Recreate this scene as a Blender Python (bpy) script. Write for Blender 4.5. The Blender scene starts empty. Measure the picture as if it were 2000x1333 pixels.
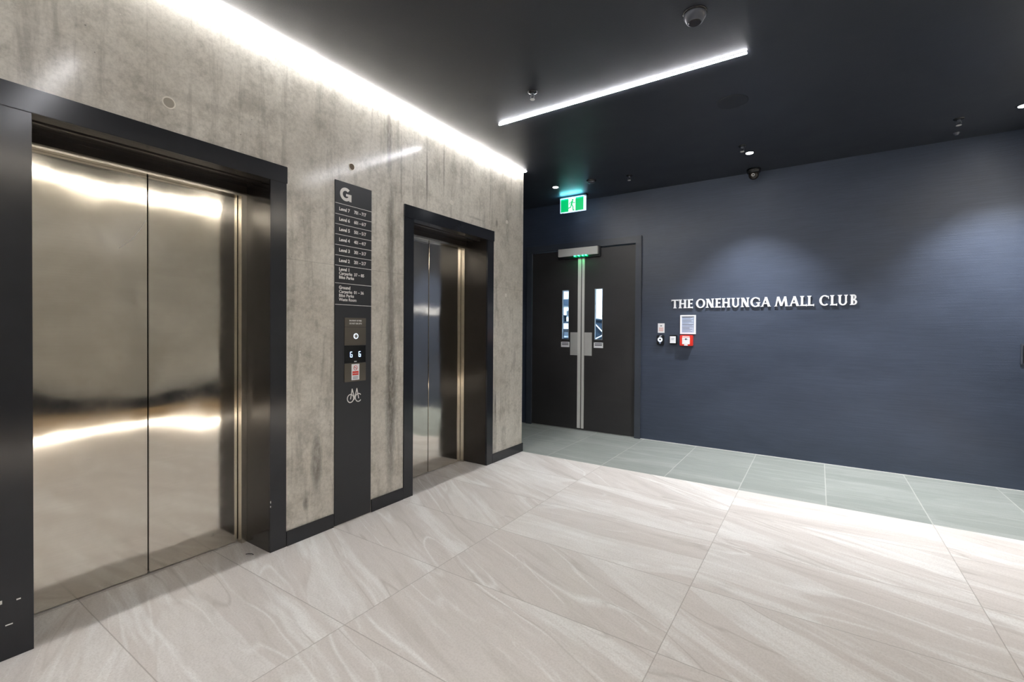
import bpy, bmesh, math, random
from mathutils import Vector, Matrix
random.seed(4)
PI = math.pi
S = bpy.context.scene
C = S.collection

# ------------------------------------------------------------------ camera, world, lights, exposure
F_PX, HY, YAW, ROLL, PITCH, EYE = 902.97, 653.72, .5848, .0066, -.0105, 1.29
D = 2.609      # lift wall plane at x = -D
YB = 5.435     # dark blue wall plane
H = 2.95       # ceiling height
XR = 1.50      # wall opposite the lifts
YC = 4.14      # end of the concrete wall
cam_d = bpy.data.cameras.new('camera')
cam = bpy.data.objects.new('camera', cam_d); C.objects.link(cam); S.camera = cam
def cam_dir(x, y, z=-1.0):
    c, s = math.cos(ROLL), math.sin(ROLL)
    vx, vy = c*x - s*y, s*x + c*y
    c, s = math.cos(PITCH), math.sin(PITCH)
    up, fw = c*vy - s*z, -c*z - s*vy
    Fv = Vector((-math.sin(YAW), math.cos(YAW), 0)); Rv = Vector((math.cos(YAW), math.sin(YAW), 0))
    return Rv*vx + Fv*fw + Vector((0, 0, up))
ax, ay, az = cam_dir(1, 0, 0), cam_dir(0, 1, 0), -cam_dir(0, 0, -1)
m = Matrix((ax, ay, az)).transposed().to_4x4(); m.translation = (0, 0, EYE)
cam.matrix_world = m
cam_d.sensor_width = 36; cam_d.lens = 36*F_PX/2000; cam_d.clip_start = .02
cam_d.shift_y = (HY - 666.5)/2000

W = bpy.data.worlds.new('world'); S.world = W; W.use_nodes = True
W.node_tree.nodes['Background'].inputs[0].default_value = (.5, .55, .6, 1)
W.node_tree.nodes['Background'].inputs[1].default_value = .1
S.view_settings.view_transform = 'Standard'; S.view_settings.look = 'None'
S.view_settings.gamma = 1; S.view_settings.use_curve_mapping = False
S.view_settings.exposure = 1.5
S.cycles.use_denoising = True
S.cycles.sample_clamp_indirect = 6
S.cycles.max_bounces = 10; S.cycles.diffuse_bounces = 6; S.cycles.glossy_bounces = 5
P_COVE, P_LINE, P_COVE_OPP = 24.0, 38.0, 17.0     # emission of the strip lights
P_DOWN = 125.0                                     # downlights, watts

# ------------------------------------------------------------------ node helpers
def lin(r, g, b):
    f = lambda c: (c/255/12.92) if c/255 <= .04045 else ((c/255+.055)/1.055)**2.4
    return (f(r), f(g), f(b), 1)
class NT:
    def __init__(s, name):
        s.m = bpy.data.materials.new(name); s.m.use_nodes = True
        s.t = s.m.node_tree; s.b = s.t.nodes['Principled BSDF']; s.l = s.t.links
        s._pos = None
    def n(s, typ, **kw):
        x = s.t.nodes.new(typ)
        for k, v in kw.items(): setattr(x, k, v)
        return x
    def set(s, sock, v):
        if hasattr(v, 'is_output') or isinstance(v, bpy.types.NodeSocket): s.l.new(v, sock)
        else: sock.default_value = v
    @property
    def pos(s):
        if s._pos is None: s._pos = s.n('ShaderNodeNewGeometry').outputs['Position']
        return s._pos
    def sep(s, v):
        x = s.n('ShaderNodeSeparateXYZ'); s.l.new(v, x.inputs[0]); return x.outputs
    def comb(s, a, b, c):
        x = s.n('ShaderNodeCombineXYZ')
        for i, v in enumerate((a, b, c)): s.set(x.inputs[i], v)
        return x.outputs[0]
    def math(s, op, a, b=0.0, c=None, clamp=False):
        x = s.n('ShaderNodeMath', operation=op); x.use_clamp = clamp
        s.set(x.inputs[0], a); s.set(x.inputs[1], b)
        if c is not None: s.set(x.inputs[2], c)
        return x.outputs[0]
    def vmath(s, op, a, b=(0, 0, 0), out=0):
        x = s.n('ShaderNodeVectorMath', operation=op); s.set(x.inputs[0], a); s.set(x.inputs[1], b)
        return x.outputs[out]
    def scale(s, v, sc): return s.vmath('MULTIPLY', v, sc)
    def noise(s, v, scale=5, detail=3, rough=.5, dist=0, out=0, dims='3D'):
        x = s.n('ShaderNodeTexNoise', noise_dimensions=dims); s.l.new(v, x.inputs['Vector'])
        x.inputs['Scale'].default_value = scale; x.inputs['Detail'].default_value = detail
        x.inputs['Roughness'].default_value = rough; x.inputs['Distortion'].default_value = dist
        return x.outputs[out]
    def mr(s, v, a, b, c=0.0, d=1.0, smooth=False):
        x = s.n('ShaderNodeMapRange'); x.interpolation_type = 'SMOOTHSTEP' if smooth else 'LINEAR'
        s.set(x.inputs[0], v)
        for i, q in enumerate((a, b, c, d)): x.inputs[i+1].default_value = q
        return x.outputs[0]
    def mix(s, fac, a, b, mode='MIX'):
        x = s.n('ShaderNodeMix', data_type='RGBA', blend_type=mode)
        s.set(x.inputs[0], fac); s.set(x.inputs[6], a); s.set(x.inputs[7], b)
        return x.outputs[2]
    def bump(s, h, strength=.3, dist=.01, normal=None):
        x = s.n('ShaderNodeBump'); s.set(x.inputs['Strength'], strength); x.inputs['Distance'].default_value = dist
        s.l.new(h, x.inputs['Height'])
        if normal is not None: s.l.new(normal, x.inputs['Normal'])
        return x.outputs[0]
    def out(s, col=None, rough=None, metal=None, normal=None, **kw):
        if col is not None: s.set(s.b.inputs['Base Color'], col)
        if rough is not None: s.set(s.b.inputs['Roughness'], rough)
        if metal is not None: s.set(s.b.inputs['Metallic'], metal)
        if normal is not None: s.l.new(normal, s.b.inputs['Normal'])
        for k, v in kw.items(): s.set(s.b.inputs[k.replace('_', ' ')], v)
        return s.m
def plain(name, rgb, rough=.5, metal=0.0, grain=.04, **kw):
    """simple surface with faint procedural mottling"""
    t = NT(name); c = lin(*rgb)
    n = t.noise(t.pos, 9, 3, .6)
    k = t.mr(n, .3, .7, 1-grain, 1+grain)
    col = t.vmath('SCALE', c[:3]); col_n = col.node; t.set(col_n.inputs['Scale'], k)
    return t.out(col, rough, metal, **kw)
def emis(name, rgb, strength):
    t = NT(name); t.b.inputs['Emission Color'].default_value = lin(*rgb)
    t.b.inputs['Emission Strength'].default_value = strength
    return t.out(lin(*rgb), .4)

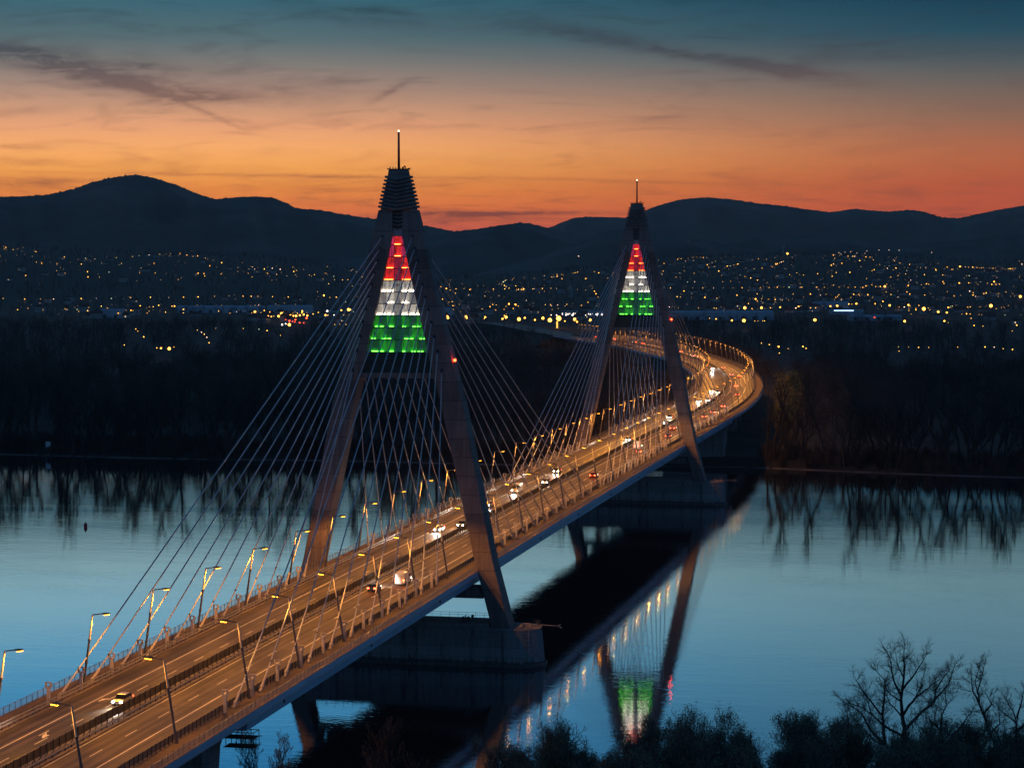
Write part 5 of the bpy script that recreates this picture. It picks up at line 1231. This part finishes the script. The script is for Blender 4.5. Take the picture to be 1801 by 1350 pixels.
limb_tree('bare_tree', 1598, 305, 'large bare spreading tree against the blue water at lower right', [
 ([(850,1600),(850,1126),(855,950),(870,850),(880,700),(862,600),(855,480),(870,390),(885,300),(890,150),(895,70)], .62, .05),
 ([(870,1500),(900,1200),(960,1040),(1030,900),(1075,780),(1080,650),(1060,600)], .42, .17),
 ([(850,1040),(830,930),(700,830),(690,780),(670,570),(685,400),(685,270),(620,205)], .30, .04), ([(700,835),(560,680),(490,550),(400,480),(310,420)], .18, .04),
 ([(875,790),(860,775),(700,680),(600,590),(500,520),(430,500)], .20, .04), ([(830,890),(640,830),(540,730),(460,650)], .14, .04), ([(660,570),(540,420),(460,290)], .13, .04),
 ([(880,740),(895,720),(960,670),(1050,610),(1150,570),(1250,490),(1340,420),(1400,290)], .21, .04), ([(870,600),(880,580),(910,510),(960,430),(1050,340),(1130,250)], .17, .04),
 ([(1030,900),(1130,830),(1230,760),(1330,700),(1380,620),(1440,540)], .19, .04), ([(1075,780),(1160,680),(1250,590),(1340,470)], .16, .04), ([(1060,600),(1080,480),(1130,400),(1120,320)], .13, .04),
 ([(1180,540),(1190,440),(1250,350),(1300,290)], .12, .035), ([(860,450),(800,310),(790,200),(760,100)], .15, .035), ([(870,400),(940,300),(1000,200),(1060,90)], .15, .035), ([(855,490),(760,420),(700,350)], .11, .035), ([(862,620),(770,520),(740,450)], .11, .03), ([(1130,830),(1200,720),(1270,640),(1300,560)], .10, .03), ([(600,590),(560,480),(520,420)], .09, .03), ([(885,300),(840,200),(830,110)], .09, .03), ([(960,430),(1000,330),(1010,250)], .09, .03)], 77, dens=1.15, L=2.5)
limb_tree('bare_tree', 1785, 300, 'bare leaning tree just inside the right edge of the view', [
 ([(1720,1600),(1700,1126),(1690,980),(1640,880),(1580,720),(1530,560),(1500,480),(1490,380),(1520,290),(1550,180)], .40, .04), ([(1500,480),(1450,380),(1440,250)], .12, .03), ([(1530,560),(1600,480),(1550,390)], .12, .03),
 ([(1700,980),(1660,780),(1620,700),(1560,600)], .16, .03), ([(1600,760),(1500,730),(1370,780)], .10, .03), ([(1580,720),(1660,640),(1650,520)], .11, .03), ([(1490,400),(1470,300),(1500,200)], .08, .03)], 78, x0=1700.0, dens=1.2, L=2.2)
limb_tree('bare_tree', 1797, 301, 'bare forked tree cut off by the right edge of the view', [
 ([(1850,1600),(1830,1126),(1801,860),(1770,760),(1740,640),(1730,500),(1700,420),(1640,330)], .36, .04), ([(1740,600),(1800,560),(1850,480)], .13, .03), ([(1735,480),(1780,350),(1801,260)], .13, .03), ([(1801,860),(1870,700),(1900,520)], .18, .04), ([(1730,520),(1670,470),(1620,440)], .09, .03)], 79, x0=1822.0, dens=1.2, L=2.2)
BU = [(1000, 298, 11.0, 'rounded budding tree in front of the lamp reflections, bottom centre', 301, 9, 1.0), (945, 302, 9.0, 'small budding tree left of the rounded one at bottom centre', 302, 9, .8), (1080, 296, 9.6, 'low budding tree below the reflection of the green glazing', 303, 8, .8),
      (1205, 300, 12.2, 'dense rounded budding tree right of the reflected glazing', 304, 10, 1.1), (1290, 297, 12.0, 'dense budding tree beside the rounded one right of the reflection', 305, 10, 1.1), (1385, 302, 11.0, 'budding tree halfway between the reflection and the large bare tree', 306, 8, 1.0),
      (1462, 298, 13.0, 'tall budding tree just left of the large bare tree', 307, 8, 1.0), (1520, 292, 11.5, 'brushy budding tree at the foot of the large bare tree', 308, 8, 1.0), (1665, 292, 14.0, 'budding tree behind the trunk of the large bare tree, right side', 309, 7, .9),
      (1715, 290, 12.0, 'budding tree under the slim bare tree at right', 310, 8, 1.0), (1785, 288, 13.0, 'budding tree in the bottom right corner', 311, 8, 1.0), (1570, 288, 10.5, 'low budding tree in front of the large bare trunk', 312, 8, .9),
      (1140, 290, 8.6, 'low budding bush between the two rounded trees at bottom', 313, 8, .8), (890, 296, 8.4, 'thin brushy bush left of the bottom centre trees', 314, 3, .7), (1625, 287, 9.5, 'brushy bush right of the large bare trunk', 315, 7, .8)]
for px, d, H, lab, sd, bd, w in BU:
    near('budding_tree', px, d, H+7.0, lab, seed=sd, r0=0.16, levels=4, spread=0.62*w, kids=(9, 5, 4, 3), trunk=0.05, ratio=0.60, forks=4, up=0.14, buds=3, bsize=0.10, bspread=0.30, sides=(4, 3), rmin=0.014)
rg = random.Random(12)
EX = [905, 935, 985, 1012, 1040, 1075, 1090, 1098, 1106, 1118, 1125, 1132, 1150, 1195, 1220, 1250, 1275, 1302, 1332, 1375, 1400, 1428, 1475, 1508, 1530, 1560, 1585, 1618, 1660, 1675, 1705, 1725, 1755, 1775, 1792, 920, 968, 1028, 1052, 1112, 1168, 1182, 1235, 1262, 1318, 1345, 1362, 1415, 1440, 1490, 1545, 1600, 1645, 1690, 1745, 1765, 1800]
for i, px in enumerate(EX):
    near('budding_tree', px, 290+rg.uniform(0, 16), rg.uniform(13, 18.0) if px > 1130 else rg.uniform(11.5, 14.5), 'slender budding tree in the thicket along the near bank, %s from its left end' % nth(i), seed=600+i, r0=0.13, levels=4, spread=rg.uniform(.42, .7), kids=(9, 5, 4, 3), trunk=0.05, ratio=rg.uniform(.5, .62), forks=4, up=0.16, buds=3, bsize=0.10, bspread=0.3, sides=(4, 3), rmin=0.014)
for px, d, H, lab, sd in [(487, 306, 11.5, 'thin bare sapling beside the inspection cage under the deck', 401), (513, 304, 11.2, 'fine-twigged bare tree right of the thin sapling near the deck', 402), (690, 300, 12.5, 'faint bare tree with round crown in the dark shade of the bridge', 403), (620, 298, 8.5, 'bare brush in the bridge shade left of the round crown', 404), (650, 296, 8.0, 'bare brush below the faint round-crowned tree', 405), (745, 297, 8.0, 'bare brush right of the faint round-crowned tree', 406), (810, 296, 7.2, 'thin bare brush between bridge shade and lamp reflections', 407), (560, 296, 6.8, 'low bare brush at the bottom under the bridge', 408)]:
    near('bare_tree', px, d, H+3.0, lab, seed=sd, r0=0.13 if H > 10 else 0.09, levels=4, spread=0.62, kids=(10, 6, 4, 3), trunk=0.2, ratio=0.46, up=0.16, sides=(4, 3), rmin=0.016)
near('leafing_bush', 532, 291, 7.5, 'small yellow-green bush at the bottom edge below the deck', 'bush', seed=501, r0=0.1, levels=3, spread=0.9, kids=(9, 7, 5), trunk=0.05, ratio=0.6, buds=9, bsize=0.2, bspread=0.35, bmat=leafm, sides=(4, 3))

# ------------------------------------------------------------------ evening air
hz = bpy.data.materials.new('evening_air'); hz.use_nodes = True
T = NT(hz.node_tree); T.n.clear()
pv = T.node('ShaderNodeVolumePrincipled'); pv.inputs['Color'].default_value = (1.0, 0.86, 0.74, 1); pv.inputs['Density'].default_value = HAZE; pv.inputs['Anisotropy'].default_value = 0.0
T.l.new(pv.outputs[0], T.node('ShaderNodeOutputMaterial').inputs['Volume'])
hb = MB().box((0, 0, 0), (2, 2, 2)).build('haze', hz); hb.scale = (14500, 14500, 290); hb.location = (0, 0, 284); tag(hb, kind='stuff')
scene.cycles.volume_bounces = 0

> EXERCISE TASK: From the first line of the listing above, repeat every line through the one holding "C = S.collection". Both ends count, and pictures stay out.

> ANSWER IN FULL:
Recreate this scene as a Blender Python (bpy) script. Write for Blender 4.5. The Blender scene starts empty. Measure the picture as if it were 2000x1333 pixels.
import bpy, bmesh, math, random
from mathutils import Vector, Matrix
random.seed(4)
PI = math.pi
S = bpy.context.scene
C = S.collection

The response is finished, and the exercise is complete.